Durrant Pate/ Contributor
The US Census Bureau and the Bureau of Economic Analysis (BEA) are reporting that America’s goods and services deficit is growing.
The latest reports from both American economic data collection entities show that the deficit has jumped by US$20 billion in March to reach US$109.8 billion in March, up from the US$89.8 billion booked in the previous month of February 2022.
Estimates from the Census Bureau and BEA indicate that exports for March increased by US$12.9 billion to US$241.7 billion when compared to February exports. March imports were US$351.5 billion, up US$32.9 billion from February imports.
In March the goods and services deficits rose and reflected a US$20.4 billion increase in the goods deficit to US$128.1 billion and a US$0.4 billion increase in the services surplus to US$18.3 billion. Year to date, the goods and services deficit has climbed by US$84.8 billion, or 41.5 per cent, compared to the same period in 2021.

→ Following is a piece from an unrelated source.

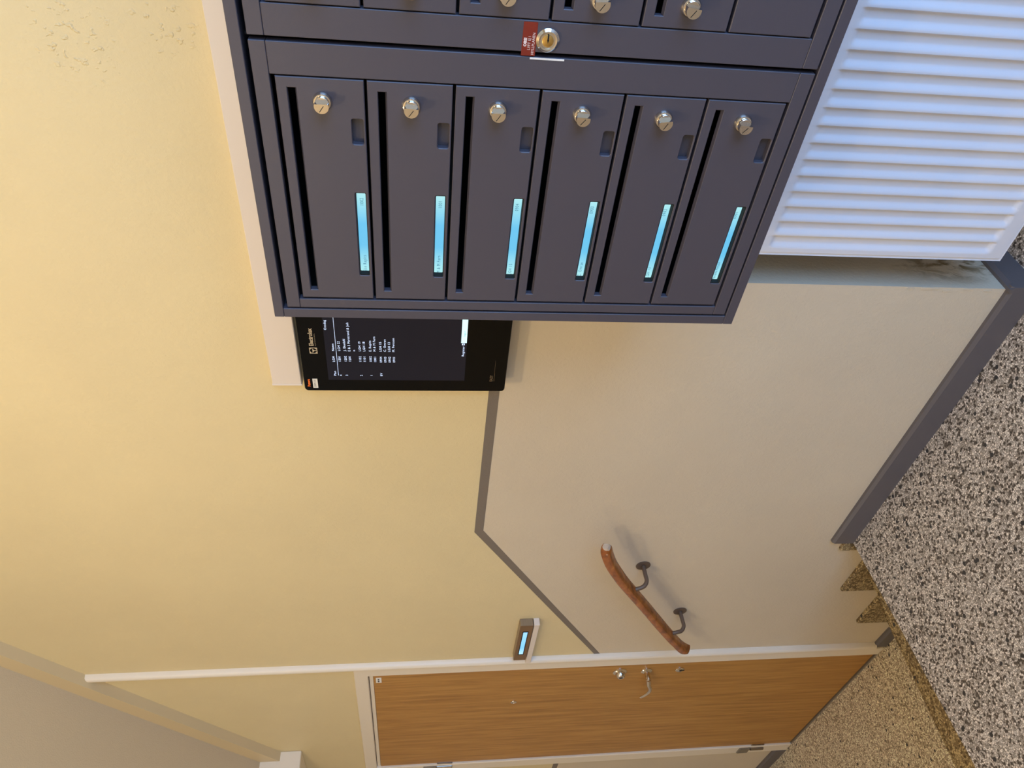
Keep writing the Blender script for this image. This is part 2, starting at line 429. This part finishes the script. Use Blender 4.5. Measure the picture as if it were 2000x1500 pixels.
# ceiling and underside of the stair flight above
bm = B(); box(bm, -2.22, 2.0, -1.6, W+.15, 2.95, 3.05)
struct(obj('ceiling', bm, 'ceiling'), 'cream painted ceiling of the hall', 'ceiling')
zs = lambda x: 2.7315 + .678*(x + 2.4394)
sf = bpy.data.objects.new('stair_soffit', None); COL.objects.link(sf); sf.location = (-2.9, W, 2.3)
struct(sf, 'cream sloping underside of the stair flight above', 'soffit')
bm = B()
xa, xb = -3.56, -2.12
extr(bm, [(xa, zs(xa)+.083), (xb, zs(xb)+.083), (xb, zs(xb)+.3), (xa, zs(xa)+.3)], 'y', -.6, 1.212)
obj('soffit_panel', bm, 'ceiling', sf)
bm = B()
extr(bm, [(xa+.012, zs(xa+.012)), (xb, zs(xb)), (xb, zs(xb)+.3), (xa+.012, zs(xa+.012)+.3)], 'y', 1.210, W)
obj('stringer', bm, 'stringer', sf)
bm = B(); box(bm, -5.2, -3.5435, -.6, W, 1.895, 2.20, .003)
obj('landing_slab', bm, 'cream', sf)

# other walls, out of the picture
bm = B(); box(bm, -5.3, -5.2, -1.6, W+.15, -.6, 2.95)
struct(obj('wall_left', bm, 'beige'), 'beige end wall of the landing', 'wall')
bm = B(); box(bm, -5.2, 2.0, -1.7, -1.6, -.6, 2.95)
struct(obj('wall_front', bm, 'beige'), 'beige wall facing the mailboxes', 'wall')
bm = B()
bmp = B(); plate(bmp, [(-1.7, -.6), (W+.15, -.6), (W+.15, 2.95), (-1.7, 2.95)], [rrect(-1.5, .42, .02, 2.25)], 2.0, 2.1)
bmesh.ops.transform(bmp, matrix=Matrix(((0, 1, 0, 0), (1, 0, 0, 0), (0, 0, 1, 0), (0, 0, 0, 1))), verts=list(bmp.verts))
bmesh.ops.reverse_faces(bmp, faces=list(bmp.faces))
bm.free()
struct(obj('wall_right', bmp, 'beige'), 'beige wall with the glazed entrance opening', 'wall')

# ------------------------------------------------------------------ apartment door on the landing
DR = bpy.data.objects.new('door_1', None); COL.objects.link(DR); DR.location = (-3.29, W, -.48)
struct(DR, 'brown wood laminate apartment door in a cream frame on the landing', 'door')
bm = B(); box(bm, -3.79, -2.797, W-.004, W+.036, -.474, 1.5565, .002)
leaf = obj('door_leaf', bm, 'laminate', DR)
bm = B()
plate(bm, [(-3.872, -.48), (-3.792, -.48), (-3.792, 1.575), (-2.795, 1.575), (-2.795, -.48), (-2.742, -.48), (-2.742, 1.627), (-3.872, 1.627)], [], W-.013, W+.10, bev=.003)
box(bm, -3.79, -2.797, W-.002, W+.06, 1.5575, 1.5725, .001)
obj('door_frame', bm, 'cream', DR)
bm = B(); box(bm, -3.86, -2.75, W+.10, W+.14, -.48, 1.6)
obj('door_backing', bm, 'dark', DR)
bm = B(); box(bm, -3.79, -2.797, W-.012, W+.10, -.482, -.4755, .002)
obj('threshold', bm, 'hinge', DR)
for z0, z1 in ((-.337, -.209), (1.222, 1.358)):
    zm = z0 + (z1-z0)*.55
    bm = B(); box(bm, -3.862, -3.80, W-.019, W+.003, zm, z1, .003)
    hg = obj('hinge', bm, 'hinge', DR)
    bm = B(); cyl(bm, (-3.815, W-.012, z0), (0, 0, 1), [(0, .008), (.002, .011), (zm-z0-.001, .011)], 16)
    box(bm, -3.808, -3.785, W-.010, W+.006, z0, zm-.002, .002)
    obj('hinge_knuckle', bm, 'steel', hg, smooth=True)
FY = W - .004
bm = B(); cyl(bm, (-2.869, FY, .589), (0, -1, 0), [(0, .029), (.003, .029), (.006, .025), (.008, .019), (.022, .017), (.026, .013)], 28)
lk = obj('upper_lock', bm, 'chrome', DR, smooth=True)
bm = B(); box(bm, -2.871, -2.867, FY-.0275, FY-.025, .583, .596)
obj('keyhole', bm, 'dark', lk)
bm = B(); cyl(bm, (-2.871, FY, .479), (0, -1, 0), [(0, .023), (.003, .023), (.006, .018), (.009, .011), (.040, .010), (.044, .006)], 26)
hd = obj('handle_rose', bm, 'chrome', DR, smooth=True)
bm = B()
pth = smooth_path([(-2.866, FY-.040, .479), (-2.885, FY-.042, .476), (-2.915, FY-.043, .468), (-2.950, FY-.042, .455), (-2.985, FY-.040, .452), (-3.018, FY-.040, .464), (-3.035, FY-.040, .476)], 5)
nn = len(pth); sweep(bm, pth, [.0085-.0045*i/(nn-1) for i in range(nn)], [.0095-.003*i/(nn-1) for i in range(nn)], 12)
obj('lever', bm, 'chrome', hd, smooth=True)
bm = B(); cyl(bm, (-2.871, FY, .341), (0, -1, 0), [(0, .018), (.003, .018), (.005, .015)], 24)
kc = obj('lower_lock', bm, 'chrome', DR, smooth=True)
bm = B(); cyl(bm, (-2.871, FY-.005, .337), (0, -1, 0), [(0, .006), (.0006, .006)], 14); box(bm, -2.874, -2.868, FY-.0056, FY-.005, .322, .337)
obj('keyhole', bm, 'dark', kc)
bm = B(); cyl(bm, (-3.115, FY, .994), (0, -1, 0), [(0, .013), (.003, .013), (.005, .009), (.005, .006), (.003, .005)], 22)
obj('peephole', bm, 'chrome', DR, smooth=True)
bm = B(); box(bm, -2.871, -2.828, FY-.0012, FY, 1.527, 1.548)
sk = obj('door_sticker', bm, 'paper', DR)
bm = B(); box(bm, -2.864, -2.853, FY-.0016, FY-.0011, 1.535, 1.541); box(bm, -2.848, -2.838, FY-.0016, FY-.0011, 1.535, 1.541); obj('sticker_print', bm, 'ink', sk)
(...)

Exports climbed by US$104.5 billion, or 17.7 per cent, while imports climbed by US$189.3 billion, or 23.8 per cent.
Three-month moving averages
For the three months ending in March, the average goods and services deficit rose by US$9.3 billion to US$96.3 billion. In March, the average exports grew by US$4.5 billion to US$231.7 billion and the average imports climbed by US$13.7 billion in March to US$328.0 billion on average.
In the same month, exports of goods on a census basis grew by US$11.0 billion. Of this, the value of industrial supplies and materials grew by US$7.4 billion and automotive vehicles, parts and engines increased by US$1.0 billion.
In March, exports of services grew by US$1.2 billion to US$71.1 billion. Transport climbed by US$0.5 billion. Travel rose by US$0.4 billion. Financial services increased by US $0.2 billion. Other business services gained US$0.1 billion.

In March, imports of goods increased by US$32.0 billion to US$298.8 billion. Census-based imports of goods by US$31.5 billion, of this, industrial supplies and materials rose by US$11.3 billion.
Consumer goods climbed by US$10.0 billion, capital goods climbed by US$5.2 billion and automotive vehicles, parts, and engines increased by US$3.2 billion. Service imports rose by US$0.9 billion to US$52.7 billion, mainly due to a US$1.2 billion in transportation and a US$0.8 increase in travel.
However, this was offset by a US$1.2 billion decline in changes for the use of intellectual property. Notably, the real goods deficit increased US$21.9 billion to US$137.8 billion in March.
Real exports of goods increased US$3.8 billion to US$150.2 billion. Real imports of goods increased US$25.7 billion to US$288.0 billion.